— start of DATA SHOWN —

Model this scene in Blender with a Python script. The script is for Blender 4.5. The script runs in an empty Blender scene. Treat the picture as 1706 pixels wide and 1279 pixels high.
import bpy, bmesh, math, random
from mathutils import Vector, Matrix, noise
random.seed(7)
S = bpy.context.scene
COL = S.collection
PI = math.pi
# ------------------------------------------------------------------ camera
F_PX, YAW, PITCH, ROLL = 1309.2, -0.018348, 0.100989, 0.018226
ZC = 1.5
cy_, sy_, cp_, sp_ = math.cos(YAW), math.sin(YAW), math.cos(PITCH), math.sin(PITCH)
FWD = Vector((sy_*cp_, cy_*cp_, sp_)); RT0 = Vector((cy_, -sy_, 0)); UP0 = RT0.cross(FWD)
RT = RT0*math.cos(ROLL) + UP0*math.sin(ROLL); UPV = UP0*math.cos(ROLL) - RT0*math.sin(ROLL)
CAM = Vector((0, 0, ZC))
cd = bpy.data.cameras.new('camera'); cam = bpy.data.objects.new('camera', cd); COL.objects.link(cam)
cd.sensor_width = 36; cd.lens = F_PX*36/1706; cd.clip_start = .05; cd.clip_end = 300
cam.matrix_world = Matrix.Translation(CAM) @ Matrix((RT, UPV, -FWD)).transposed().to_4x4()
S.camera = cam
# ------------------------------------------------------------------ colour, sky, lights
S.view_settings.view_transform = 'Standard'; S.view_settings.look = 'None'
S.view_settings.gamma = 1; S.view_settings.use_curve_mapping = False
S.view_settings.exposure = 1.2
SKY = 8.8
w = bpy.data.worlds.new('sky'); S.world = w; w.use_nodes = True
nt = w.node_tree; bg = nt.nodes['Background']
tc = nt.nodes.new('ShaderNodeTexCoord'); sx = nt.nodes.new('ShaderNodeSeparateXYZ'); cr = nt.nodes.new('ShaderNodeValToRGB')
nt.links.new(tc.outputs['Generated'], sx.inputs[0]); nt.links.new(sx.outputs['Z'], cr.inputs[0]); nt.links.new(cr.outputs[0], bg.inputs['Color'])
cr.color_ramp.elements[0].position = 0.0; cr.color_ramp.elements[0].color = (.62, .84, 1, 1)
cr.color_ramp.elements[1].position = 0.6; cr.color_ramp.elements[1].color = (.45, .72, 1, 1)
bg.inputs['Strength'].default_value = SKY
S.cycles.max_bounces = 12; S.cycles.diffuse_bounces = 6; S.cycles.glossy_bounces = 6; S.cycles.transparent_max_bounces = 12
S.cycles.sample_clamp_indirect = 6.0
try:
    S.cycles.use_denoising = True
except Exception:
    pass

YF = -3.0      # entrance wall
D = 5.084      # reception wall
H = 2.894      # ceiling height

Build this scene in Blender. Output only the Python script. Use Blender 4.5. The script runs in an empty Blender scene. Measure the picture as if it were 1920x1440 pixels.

— end of DATA SHOWN —

### WRITTEN REQUEST
Provide all the records again, word for word.

### ANSWER TO THE EXERCISE
Model this scene in Blender with a Python script. The script is for Blender 4.5. The script runs in an empty Blender scene. Treat the picture as 1706 pixels wide and 1279 pixels high.
import bpy, bmesh, math, random
from mathutils import Vector, Matrix, noise
random.seed(7)
S = bpy.context.scene
COL = S.collection
PI = math.pi
# ------------------------------------------------------------------ camera
F_PX, YAW, PITCH, ROLL = 1309.2, -0.018348, 0.100989, 0.018226
ZC = 1.5
cy_, sy_, cp_, sp_ = math.cos(YAW), math.sin(YAW), math.cos(PITCH), math.sin(PITCH)
FWD = Vector((sy_*cp_, cy_*cp_, sp_)); RT0 = Vector((cy_, -sy_, 0)); UP0 = RT0.cross(FWD)
RT = RT0*math.cos(ROLL) + UP0*math.sin(ROLL); UPV = UP0*math.cos(ROLL) - RT0*math.sin(ROLL)
CAM = Vector((0, 0, ZC))
cd = bpy.data.cameras.new('camera'); cam = bpy.data.objects.new('camera', cd); COL.objects.link(cam)
cd.sensor_width = 36; cd.lens = F_PX*36/1706; cd.clip_start = .05; cd.clip_end = 300
cam.matrix_world = Matrix.Translation(CAM) @ Matrix((RT, UPV, -FWD)).transposed().to_4x4()
S.camera = cam
# ------------------------------------------------------------------ colour, sky, lights
S.view_settings.view_transform = 'Standard'; S.view_settings.look = 'None'
S.view_settings.gamma = 1; S.view_settings.use_curve_mapping = False
S.view_settings.exposure = 1.2
SKY = 8.8
w = bpy.data.worlds.new('sky'); S.world = w; w.use_nodes = True
nt = w.node_tree; bg = nt.nodes['Background']
tc = nt.nodes.new('ShaderNodeTexCoord'); sx = nt.nodes.new('ShaderNodeSeparateXYZ'); cr = nt.nodes.new('ShaderNodeValToRGB')
nt.links.new(tc.outputs['Generated'], sx.inputs[0]); nt.links.new(sx.outputs['Z'], cr.inputs[0]); nt.links.new(cr.outputs[0], bg.inputs['Color'])
cr.color_ramp.elements[0].position = 0.0; cr.color_ramp.elements[0].color = (.62, .84, 1, 1)
cr.color_ramp.elements[1].position = 0.6; cr.color_ramp.elements[1].color = (.45, .72, 1, 1)
bg.inputs['Strength'].default_value = SKY
S.cycles.max_bounces = 12; S.cycles.diffuse_bounces = 6; S.cycles.glossy_bounces = 6; S.cycles.transparent_max_bounces = 12
S.cycles.sample_clamp_indirect = 6.0
try:
    S.cycles.use_denoising = True
except Exception:
    pass

YF = -3.0      # entrance wall
D = 5.084      # reception wall
H = 2.894      # ceiling height

Build this scene in Blender. Output only the Python script. Use Blender 4.5. The script runs in an empty Blender scene. Measure the picture as if it were 1920x1440 pixels.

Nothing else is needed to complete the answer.